[Scenes as source code]

>> Start

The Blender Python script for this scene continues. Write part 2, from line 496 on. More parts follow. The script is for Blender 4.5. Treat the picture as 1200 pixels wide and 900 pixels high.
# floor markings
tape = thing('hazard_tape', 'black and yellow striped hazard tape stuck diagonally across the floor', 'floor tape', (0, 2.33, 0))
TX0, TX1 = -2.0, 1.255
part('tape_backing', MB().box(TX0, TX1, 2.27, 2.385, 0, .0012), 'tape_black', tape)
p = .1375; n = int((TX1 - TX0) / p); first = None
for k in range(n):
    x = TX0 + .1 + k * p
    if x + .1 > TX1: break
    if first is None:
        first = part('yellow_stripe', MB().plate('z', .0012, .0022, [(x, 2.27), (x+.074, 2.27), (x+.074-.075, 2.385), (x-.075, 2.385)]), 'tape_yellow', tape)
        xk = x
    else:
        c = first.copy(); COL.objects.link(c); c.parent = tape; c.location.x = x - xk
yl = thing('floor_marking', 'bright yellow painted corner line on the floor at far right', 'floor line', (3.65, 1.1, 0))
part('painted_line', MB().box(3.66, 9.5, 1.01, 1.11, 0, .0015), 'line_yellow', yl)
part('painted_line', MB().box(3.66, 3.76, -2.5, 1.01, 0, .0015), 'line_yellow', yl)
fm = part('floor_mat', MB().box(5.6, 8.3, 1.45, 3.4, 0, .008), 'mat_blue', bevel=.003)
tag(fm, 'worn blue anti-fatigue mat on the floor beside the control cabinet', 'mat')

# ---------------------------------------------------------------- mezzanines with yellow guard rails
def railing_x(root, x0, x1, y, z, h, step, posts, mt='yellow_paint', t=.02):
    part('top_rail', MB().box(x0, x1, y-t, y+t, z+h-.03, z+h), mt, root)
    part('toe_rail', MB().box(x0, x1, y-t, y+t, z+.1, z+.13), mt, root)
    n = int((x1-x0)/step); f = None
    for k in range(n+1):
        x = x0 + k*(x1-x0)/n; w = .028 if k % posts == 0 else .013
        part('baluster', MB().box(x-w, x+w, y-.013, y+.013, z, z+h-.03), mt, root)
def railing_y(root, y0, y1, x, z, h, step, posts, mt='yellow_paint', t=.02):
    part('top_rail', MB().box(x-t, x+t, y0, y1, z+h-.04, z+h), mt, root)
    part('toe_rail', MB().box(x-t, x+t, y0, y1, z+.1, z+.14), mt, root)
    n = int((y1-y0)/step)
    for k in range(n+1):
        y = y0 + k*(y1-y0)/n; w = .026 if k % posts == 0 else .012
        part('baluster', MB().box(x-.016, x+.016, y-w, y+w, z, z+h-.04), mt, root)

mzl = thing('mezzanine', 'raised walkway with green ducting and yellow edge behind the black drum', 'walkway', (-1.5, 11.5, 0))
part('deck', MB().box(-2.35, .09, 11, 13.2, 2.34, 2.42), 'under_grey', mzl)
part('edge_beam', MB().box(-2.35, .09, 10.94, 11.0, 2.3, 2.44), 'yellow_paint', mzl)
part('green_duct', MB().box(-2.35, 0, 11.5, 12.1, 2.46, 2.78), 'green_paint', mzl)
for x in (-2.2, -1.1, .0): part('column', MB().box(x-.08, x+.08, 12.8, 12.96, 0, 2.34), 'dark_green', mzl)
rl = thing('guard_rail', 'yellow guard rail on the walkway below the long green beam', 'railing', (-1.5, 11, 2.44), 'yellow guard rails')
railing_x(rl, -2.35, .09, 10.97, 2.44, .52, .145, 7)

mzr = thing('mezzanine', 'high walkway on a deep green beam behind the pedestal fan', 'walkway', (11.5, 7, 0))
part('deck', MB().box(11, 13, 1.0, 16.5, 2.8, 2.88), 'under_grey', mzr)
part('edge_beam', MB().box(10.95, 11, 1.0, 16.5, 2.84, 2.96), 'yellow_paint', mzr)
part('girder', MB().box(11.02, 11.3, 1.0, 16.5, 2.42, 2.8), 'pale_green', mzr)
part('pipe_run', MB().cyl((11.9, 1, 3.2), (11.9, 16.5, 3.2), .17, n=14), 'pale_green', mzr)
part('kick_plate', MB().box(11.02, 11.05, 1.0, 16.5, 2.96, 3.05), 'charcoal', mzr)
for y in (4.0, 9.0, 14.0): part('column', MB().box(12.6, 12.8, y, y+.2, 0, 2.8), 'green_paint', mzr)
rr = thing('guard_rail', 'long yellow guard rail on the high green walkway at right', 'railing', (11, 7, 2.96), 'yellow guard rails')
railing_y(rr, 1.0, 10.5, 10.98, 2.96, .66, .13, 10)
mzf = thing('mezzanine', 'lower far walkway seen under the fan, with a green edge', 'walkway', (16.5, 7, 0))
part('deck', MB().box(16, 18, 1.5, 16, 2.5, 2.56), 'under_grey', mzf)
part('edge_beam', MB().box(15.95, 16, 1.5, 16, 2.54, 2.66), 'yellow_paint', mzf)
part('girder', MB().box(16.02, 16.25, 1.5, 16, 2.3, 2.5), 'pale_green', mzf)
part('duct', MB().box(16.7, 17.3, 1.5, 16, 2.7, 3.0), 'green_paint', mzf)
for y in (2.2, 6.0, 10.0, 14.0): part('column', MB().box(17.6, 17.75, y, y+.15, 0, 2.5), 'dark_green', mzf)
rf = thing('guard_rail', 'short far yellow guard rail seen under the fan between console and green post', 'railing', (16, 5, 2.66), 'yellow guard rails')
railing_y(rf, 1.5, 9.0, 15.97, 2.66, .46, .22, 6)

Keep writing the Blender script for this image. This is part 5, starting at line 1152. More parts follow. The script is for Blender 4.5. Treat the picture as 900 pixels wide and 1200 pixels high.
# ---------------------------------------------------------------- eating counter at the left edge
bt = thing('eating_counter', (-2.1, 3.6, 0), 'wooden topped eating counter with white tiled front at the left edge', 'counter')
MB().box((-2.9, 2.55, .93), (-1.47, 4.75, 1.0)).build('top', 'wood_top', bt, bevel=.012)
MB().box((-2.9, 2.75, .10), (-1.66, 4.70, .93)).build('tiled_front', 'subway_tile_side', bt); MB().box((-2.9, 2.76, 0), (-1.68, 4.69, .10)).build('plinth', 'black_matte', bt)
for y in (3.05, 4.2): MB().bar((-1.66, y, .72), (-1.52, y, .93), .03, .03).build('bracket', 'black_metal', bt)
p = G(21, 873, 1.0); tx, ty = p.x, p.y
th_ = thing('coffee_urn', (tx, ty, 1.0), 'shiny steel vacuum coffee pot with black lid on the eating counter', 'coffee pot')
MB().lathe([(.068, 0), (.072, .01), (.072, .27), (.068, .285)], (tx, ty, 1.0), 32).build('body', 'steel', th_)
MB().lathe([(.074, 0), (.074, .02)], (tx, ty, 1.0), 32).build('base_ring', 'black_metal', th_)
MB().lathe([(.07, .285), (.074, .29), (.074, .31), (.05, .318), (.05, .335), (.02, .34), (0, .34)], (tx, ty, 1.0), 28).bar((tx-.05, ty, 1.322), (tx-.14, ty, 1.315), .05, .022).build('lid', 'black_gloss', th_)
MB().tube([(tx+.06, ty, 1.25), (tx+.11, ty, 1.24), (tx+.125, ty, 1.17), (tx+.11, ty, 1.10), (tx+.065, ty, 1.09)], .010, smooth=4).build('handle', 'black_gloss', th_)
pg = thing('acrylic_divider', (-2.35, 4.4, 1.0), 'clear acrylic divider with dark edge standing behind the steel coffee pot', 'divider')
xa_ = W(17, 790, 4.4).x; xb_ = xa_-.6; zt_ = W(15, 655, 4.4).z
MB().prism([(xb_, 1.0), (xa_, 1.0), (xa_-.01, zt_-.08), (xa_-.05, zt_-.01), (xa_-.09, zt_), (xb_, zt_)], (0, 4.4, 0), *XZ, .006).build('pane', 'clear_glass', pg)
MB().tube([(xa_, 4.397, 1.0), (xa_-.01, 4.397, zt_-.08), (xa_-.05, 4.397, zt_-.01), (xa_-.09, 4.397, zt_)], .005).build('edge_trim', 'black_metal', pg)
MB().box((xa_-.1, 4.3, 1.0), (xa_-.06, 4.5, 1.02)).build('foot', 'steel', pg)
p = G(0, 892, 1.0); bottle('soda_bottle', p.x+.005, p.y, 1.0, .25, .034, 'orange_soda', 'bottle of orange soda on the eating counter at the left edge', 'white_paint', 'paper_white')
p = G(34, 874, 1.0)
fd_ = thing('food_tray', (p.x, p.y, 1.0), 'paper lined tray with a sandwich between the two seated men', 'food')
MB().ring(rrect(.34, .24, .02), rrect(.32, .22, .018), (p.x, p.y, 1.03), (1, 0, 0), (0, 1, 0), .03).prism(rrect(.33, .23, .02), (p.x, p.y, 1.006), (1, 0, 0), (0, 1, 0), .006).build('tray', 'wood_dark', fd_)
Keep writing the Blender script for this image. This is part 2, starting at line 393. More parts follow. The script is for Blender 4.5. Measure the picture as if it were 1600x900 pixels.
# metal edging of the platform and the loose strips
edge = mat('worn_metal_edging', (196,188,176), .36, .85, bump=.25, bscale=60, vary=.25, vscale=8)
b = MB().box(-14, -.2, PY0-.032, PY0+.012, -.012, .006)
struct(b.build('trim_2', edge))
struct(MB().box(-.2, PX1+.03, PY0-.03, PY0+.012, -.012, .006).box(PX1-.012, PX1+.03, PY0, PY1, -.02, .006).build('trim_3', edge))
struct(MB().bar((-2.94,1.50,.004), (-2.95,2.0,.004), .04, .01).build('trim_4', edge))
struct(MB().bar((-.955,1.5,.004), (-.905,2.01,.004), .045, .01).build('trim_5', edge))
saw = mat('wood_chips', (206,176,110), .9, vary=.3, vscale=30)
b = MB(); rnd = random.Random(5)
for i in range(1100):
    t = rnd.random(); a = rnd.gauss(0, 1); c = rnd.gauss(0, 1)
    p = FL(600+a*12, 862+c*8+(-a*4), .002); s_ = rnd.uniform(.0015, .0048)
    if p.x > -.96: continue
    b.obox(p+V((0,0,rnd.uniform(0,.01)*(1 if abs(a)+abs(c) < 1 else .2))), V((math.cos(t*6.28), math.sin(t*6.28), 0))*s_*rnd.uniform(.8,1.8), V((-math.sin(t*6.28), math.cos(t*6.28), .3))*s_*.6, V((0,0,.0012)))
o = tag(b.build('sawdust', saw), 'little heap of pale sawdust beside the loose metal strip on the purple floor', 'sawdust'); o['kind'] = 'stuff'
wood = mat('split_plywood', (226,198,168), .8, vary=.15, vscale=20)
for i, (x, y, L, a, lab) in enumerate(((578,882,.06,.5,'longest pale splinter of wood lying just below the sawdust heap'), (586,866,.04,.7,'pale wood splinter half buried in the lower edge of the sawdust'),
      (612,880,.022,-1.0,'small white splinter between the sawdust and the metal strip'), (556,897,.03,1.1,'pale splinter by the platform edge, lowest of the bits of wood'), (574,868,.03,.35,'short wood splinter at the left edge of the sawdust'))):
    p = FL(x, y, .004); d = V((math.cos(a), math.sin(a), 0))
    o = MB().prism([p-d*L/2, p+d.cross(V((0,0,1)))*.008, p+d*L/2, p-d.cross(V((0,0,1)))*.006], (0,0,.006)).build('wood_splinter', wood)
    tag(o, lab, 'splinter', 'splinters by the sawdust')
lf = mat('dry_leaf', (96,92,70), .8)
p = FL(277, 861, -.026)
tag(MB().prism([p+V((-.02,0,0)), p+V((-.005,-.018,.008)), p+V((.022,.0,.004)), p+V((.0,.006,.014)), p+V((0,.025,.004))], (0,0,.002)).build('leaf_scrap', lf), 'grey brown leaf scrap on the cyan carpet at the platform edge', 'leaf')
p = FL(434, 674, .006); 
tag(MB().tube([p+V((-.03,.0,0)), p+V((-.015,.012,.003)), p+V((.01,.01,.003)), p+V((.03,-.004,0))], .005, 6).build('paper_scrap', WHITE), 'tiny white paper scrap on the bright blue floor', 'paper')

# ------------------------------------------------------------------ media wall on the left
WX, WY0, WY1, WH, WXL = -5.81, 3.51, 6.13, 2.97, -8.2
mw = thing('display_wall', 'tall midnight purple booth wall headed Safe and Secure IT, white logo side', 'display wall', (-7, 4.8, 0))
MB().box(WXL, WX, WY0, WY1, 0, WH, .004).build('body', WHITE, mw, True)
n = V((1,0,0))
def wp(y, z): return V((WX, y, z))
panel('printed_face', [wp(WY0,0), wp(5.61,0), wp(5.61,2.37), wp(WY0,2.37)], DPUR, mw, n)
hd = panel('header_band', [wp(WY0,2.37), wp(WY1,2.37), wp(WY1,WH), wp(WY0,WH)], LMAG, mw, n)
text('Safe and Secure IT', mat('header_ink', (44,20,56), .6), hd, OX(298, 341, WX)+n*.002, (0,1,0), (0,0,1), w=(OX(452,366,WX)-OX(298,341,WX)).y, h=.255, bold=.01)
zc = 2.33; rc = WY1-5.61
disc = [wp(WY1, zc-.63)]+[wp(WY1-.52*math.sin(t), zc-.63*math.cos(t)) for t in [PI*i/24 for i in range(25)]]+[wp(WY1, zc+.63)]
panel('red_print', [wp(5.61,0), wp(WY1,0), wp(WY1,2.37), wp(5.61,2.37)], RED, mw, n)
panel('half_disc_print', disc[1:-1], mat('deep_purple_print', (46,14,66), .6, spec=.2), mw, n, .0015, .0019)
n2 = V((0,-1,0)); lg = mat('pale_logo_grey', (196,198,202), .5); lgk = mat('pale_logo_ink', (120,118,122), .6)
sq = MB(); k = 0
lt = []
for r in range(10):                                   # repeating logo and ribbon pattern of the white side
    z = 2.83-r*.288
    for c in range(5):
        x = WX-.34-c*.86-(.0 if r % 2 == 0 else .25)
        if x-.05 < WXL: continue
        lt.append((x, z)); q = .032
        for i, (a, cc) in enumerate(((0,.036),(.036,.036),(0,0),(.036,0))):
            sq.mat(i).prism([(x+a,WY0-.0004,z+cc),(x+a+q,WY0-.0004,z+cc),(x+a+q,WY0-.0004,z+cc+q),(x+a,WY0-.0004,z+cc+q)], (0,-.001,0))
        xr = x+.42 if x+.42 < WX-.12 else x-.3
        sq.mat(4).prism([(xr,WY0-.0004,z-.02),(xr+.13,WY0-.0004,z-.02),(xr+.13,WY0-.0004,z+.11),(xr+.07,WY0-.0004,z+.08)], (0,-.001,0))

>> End

◆ **STATED GOAL**
Emit an exact copy of the lines spanning the start of the records to the line containing "tag(fm, 'worn blue", inclusive, and no other output.

◆ **OUTPUT**
The Blender Python script for this scene continues. Write part 2, from line 496 on. More parts follow. The script is for Blender 4.5. Treat the picture as 1200 pixels wide and 900 pixels high.
# floor markings
tape = thing('hazard_tape', 'black and yellow striped hazard tape stuck diagonally across the floor', 'floor tape', (0, 2.33, 0))
TX0, TX1 = -2.0, 1.255
part('tape_backing', MB().box(TX0, TX1, 2.27, 2.385, 0, .0012), 'tape_black', tape)
p = .1375; n = int((TX1 - TX0) / p); first = None
for k in range(n):
    x = TX0 + .1 + k * p
    if x + .1 > TX1: break
    if first is None:
        first = part('yellow_stripe', MB().plate('z', .0012, .0022, [(x, 2.27), (x+.074, 2.27), (x+.074-.075, 2.385), (x-.075, 2.385)]), 'tape_yellow', tape)
        xk = x
    else:
        c = first.copy(); COL.objects.link(c); c.parent = tape; c.location.x = x - xk
yl = thing('floor_marking', 'bright yellow painted corner line on the floor at far right', 'floor line', (3.65, 1.1, 0))
part('painted_line', MB().box(3.66, 9.5, 1.01, 1.11, 0, .0015), 'line_yellow', yl)
part('painted_line', MB().box(3.66, 3.76, -2.5, 1.01, 0, .0015), 'line_yellow', yl)
fm = part('floor_mat', MB().box(5.6, 8.3, 1.45, 3.4, 0, .008), 'mat_blue', bevel=.003)
tag(fm, 'worn blue anti-fatigue mat on the floor beside the control cabinet', 'mat')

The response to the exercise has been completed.